Some people have been calling service locators an "anti-pattern" as well, but I'm not buying it. Singletons have very obvious drawbacks and have been incredibly overused, so they sort of deserve that term - even if they have a few valid uses. Service locators on the other hand have very few drawbacks, the only real one I can think of is that dependencies are no longer obvious. Is that really that much worse than throwing complex IoC containers into the mix? (Note that I just recommend service locators as a fallback when manual DI doesn't make sense. I much prefer manual DI generally.)
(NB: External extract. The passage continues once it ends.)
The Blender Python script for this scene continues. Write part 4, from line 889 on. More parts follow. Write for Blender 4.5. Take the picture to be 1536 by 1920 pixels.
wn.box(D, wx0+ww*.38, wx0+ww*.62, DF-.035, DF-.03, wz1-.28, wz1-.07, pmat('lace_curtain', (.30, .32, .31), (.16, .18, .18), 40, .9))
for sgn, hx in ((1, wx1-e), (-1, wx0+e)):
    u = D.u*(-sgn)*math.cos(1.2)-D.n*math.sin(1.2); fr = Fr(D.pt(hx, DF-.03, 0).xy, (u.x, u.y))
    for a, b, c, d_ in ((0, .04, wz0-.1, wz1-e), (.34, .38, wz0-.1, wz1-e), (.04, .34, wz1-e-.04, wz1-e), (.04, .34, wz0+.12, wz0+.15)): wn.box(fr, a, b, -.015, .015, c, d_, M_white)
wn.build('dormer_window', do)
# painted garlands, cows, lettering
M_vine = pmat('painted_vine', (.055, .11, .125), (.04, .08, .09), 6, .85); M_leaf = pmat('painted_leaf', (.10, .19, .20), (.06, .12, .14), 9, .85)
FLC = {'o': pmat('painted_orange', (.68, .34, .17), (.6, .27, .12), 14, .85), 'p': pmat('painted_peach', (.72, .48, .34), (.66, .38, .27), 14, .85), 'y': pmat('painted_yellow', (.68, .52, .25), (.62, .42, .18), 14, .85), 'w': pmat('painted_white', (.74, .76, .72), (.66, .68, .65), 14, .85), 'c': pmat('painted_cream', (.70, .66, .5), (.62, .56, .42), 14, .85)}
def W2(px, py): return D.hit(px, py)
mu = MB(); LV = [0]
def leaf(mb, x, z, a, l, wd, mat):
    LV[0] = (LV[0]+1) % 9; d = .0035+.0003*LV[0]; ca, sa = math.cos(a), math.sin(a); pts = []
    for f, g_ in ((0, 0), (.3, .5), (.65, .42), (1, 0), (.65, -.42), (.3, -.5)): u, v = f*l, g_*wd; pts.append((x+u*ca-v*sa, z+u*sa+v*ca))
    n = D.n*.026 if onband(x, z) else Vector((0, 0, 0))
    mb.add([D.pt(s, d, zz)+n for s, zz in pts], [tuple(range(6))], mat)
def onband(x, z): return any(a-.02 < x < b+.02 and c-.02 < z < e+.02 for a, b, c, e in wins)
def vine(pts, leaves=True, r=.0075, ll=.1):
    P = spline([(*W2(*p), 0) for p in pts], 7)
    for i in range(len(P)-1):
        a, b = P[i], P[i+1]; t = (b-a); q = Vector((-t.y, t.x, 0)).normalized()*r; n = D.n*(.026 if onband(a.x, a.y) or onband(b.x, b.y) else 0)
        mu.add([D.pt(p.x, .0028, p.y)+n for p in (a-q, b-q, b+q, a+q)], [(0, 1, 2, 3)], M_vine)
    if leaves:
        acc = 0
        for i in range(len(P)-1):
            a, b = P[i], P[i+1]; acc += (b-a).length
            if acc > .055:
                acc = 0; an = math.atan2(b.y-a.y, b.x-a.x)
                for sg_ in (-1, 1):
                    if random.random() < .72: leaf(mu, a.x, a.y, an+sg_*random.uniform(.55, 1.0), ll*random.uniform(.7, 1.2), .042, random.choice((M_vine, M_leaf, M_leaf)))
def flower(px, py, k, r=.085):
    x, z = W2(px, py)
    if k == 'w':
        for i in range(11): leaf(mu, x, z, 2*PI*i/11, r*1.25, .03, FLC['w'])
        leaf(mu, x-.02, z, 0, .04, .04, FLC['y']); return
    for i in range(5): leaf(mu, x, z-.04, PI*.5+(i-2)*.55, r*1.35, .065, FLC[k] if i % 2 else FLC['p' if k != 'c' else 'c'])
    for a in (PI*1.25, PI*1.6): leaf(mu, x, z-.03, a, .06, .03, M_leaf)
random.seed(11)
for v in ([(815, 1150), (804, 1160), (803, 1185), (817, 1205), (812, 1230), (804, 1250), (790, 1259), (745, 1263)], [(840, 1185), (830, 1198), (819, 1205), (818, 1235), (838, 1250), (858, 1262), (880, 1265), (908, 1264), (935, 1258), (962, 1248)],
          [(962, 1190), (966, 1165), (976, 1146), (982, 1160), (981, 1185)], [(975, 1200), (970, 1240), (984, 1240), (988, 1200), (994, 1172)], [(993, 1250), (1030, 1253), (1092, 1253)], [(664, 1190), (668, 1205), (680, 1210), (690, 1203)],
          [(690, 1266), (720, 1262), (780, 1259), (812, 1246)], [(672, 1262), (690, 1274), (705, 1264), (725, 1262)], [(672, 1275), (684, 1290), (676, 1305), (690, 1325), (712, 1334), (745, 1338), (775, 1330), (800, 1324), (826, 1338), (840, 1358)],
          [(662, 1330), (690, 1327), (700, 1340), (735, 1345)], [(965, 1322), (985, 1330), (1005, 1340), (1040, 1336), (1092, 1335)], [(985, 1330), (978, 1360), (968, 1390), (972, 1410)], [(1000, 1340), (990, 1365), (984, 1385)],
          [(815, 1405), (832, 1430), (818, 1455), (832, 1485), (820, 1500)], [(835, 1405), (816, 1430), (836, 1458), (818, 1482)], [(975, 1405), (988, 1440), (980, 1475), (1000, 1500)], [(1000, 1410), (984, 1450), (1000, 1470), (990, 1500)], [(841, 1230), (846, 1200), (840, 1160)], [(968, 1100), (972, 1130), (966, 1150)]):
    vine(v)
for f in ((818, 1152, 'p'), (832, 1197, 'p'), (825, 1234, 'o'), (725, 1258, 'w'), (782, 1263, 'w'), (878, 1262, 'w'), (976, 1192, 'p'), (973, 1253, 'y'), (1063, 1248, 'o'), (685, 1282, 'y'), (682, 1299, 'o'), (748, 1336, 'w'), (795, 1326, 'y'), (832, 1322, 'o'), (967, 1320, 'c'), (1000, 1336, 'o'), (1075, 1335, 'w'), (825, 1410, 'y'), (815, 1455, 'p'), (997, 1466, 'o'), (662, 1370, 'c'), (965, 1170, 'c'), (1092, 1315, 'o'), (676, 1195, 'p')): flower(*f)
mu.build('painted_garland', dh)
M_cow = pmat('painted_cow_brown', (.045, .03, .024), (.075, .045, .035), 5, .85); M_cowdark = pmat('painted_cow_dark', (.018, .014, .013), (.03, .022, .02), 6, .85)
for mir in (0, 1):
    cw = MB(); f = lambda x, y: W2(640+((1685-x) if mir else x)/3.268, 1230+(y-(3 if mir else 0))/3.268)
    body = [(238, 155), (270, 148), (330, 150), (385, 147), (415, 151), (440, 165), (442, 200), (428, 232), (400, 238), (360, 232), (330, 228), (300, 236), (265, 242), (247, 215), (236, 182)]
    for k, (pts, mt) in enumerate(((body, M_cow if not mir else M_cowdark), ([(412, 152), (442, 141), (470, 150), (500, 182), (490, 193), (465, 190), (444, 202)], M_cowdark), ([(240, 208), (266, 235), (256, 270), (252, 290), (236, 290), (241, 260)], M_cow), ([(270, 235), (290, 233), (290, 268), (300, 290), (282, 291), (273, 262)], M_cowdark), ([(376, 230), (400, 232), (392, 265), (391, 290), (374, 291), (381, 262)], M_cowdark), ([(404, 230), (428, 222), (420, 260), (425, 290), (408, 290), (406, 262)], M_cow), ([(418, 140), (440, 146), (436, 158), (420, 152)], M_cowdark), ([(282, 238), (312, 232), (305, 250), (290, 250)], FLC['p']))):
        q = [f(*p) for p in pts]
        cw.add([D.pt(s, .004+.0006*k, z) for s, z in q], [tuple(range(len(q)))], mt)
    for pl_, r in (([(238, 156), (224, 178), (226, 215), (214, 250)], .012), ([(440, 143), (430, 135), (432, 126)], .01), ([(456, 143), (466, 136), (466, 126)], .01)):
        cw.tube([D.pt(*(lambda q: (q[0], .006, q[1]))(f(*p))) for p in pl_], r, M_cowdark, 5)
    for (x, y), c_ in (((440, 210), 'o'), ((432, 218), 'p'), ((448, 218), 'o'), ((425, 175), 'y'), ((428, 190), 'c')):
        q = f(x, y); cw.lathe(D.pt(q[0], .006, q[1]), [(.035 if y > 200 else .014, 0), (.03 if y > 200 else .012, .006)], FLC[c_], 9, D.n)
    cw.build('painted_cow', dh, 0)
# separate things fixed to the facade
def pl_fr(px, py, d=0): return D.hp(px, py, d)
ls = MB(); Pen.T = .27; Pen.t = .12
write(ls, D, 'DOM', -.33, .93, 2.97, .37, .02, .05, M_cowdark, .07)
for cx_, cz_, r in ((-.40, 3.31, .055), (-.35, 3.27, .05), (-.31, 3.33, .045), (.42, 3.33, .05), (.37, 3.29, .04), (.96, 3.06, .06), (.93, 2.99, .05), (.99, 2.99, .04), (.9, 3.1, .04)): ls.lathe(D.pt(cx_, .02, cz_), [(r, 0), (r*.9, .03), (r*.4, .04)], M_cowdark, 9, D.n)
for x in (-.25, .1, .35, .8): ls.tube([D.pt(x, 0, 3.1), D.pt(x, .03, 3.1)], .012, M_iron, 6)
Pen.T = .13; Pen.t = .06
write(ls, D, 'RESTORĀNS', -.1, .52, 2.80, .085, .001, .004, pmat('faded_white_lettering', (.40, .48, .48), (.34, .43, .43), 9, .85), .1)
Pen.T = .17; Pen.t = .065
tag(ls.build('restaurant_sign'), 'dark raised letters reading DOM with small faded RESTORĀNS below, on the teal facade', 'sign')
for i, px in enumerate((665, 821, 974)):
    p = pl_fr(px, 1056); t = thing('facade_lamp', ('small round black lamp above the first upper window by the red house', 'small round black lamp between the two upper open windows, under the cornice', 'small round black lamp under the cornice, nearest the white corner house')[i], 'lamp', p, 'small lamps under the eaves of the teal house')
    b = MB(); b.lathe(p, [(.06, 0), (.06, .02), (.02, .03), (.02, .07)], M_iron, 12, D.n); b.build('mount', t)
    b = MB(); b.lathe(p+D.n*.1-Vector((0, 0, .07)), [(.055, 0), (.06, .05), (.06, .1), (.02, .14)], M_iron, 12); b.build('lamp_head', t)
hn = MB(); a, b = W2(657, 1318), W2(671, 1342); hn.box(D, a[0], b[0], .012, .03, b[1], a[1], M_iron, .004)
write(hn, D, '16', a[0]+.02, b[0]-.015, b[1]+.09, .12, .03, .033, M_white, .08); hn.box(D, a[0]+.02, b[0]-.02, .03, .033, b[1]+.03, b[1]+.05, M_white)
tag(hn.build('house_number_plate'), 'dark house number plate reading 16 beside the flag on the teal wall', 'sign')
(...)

I've spent the last few months (casually) testing the differences between the service container and DI container and I've come to the conclusion that it's a stylistic decision. I found that using a DIC and passing references to services to the constructor of every class was just far too cumbersome. Is it clear which services the class uses? Absolutely. But it's also clear if you document the services used before the class declaration. The cited advantage of DI is that it's easier to pass service mocks during testing. This isn't difficult to do with a service locator; as long as you instantiate your services at the beginning of the test you can have full control over mocking certain services on a test-by-test, or group-by-group level.

Personally, the added cruft of passing services to every constructor made me want to rip my eyes out.


I am of the school of thought that making relationships explicit leads to better coding practices and use DI via constructor to do so.

I think the really important factor though is how mature the ecosystem is in supporting DI. The richness of C# and Java DI container implementations make using service locator patterns dubious. Well and how many ice cold stares you would get by using service locators. I'm trying my hand at iOS development after years of C# and the ecosystem is radically different.

On the other hand mocking libraries are a dream in a message passing runtime like Objective-C.


"But it's also clear if you document the services used before the class declaration."

Don't underestimate the value of machine-checked documentation.

Of course, one also shouldn't underestimate the value of reducing cruft, but you don't seem to be in danger of doing so.


So what if I need several ServiceLocators: various unit test versions, production, development, etc?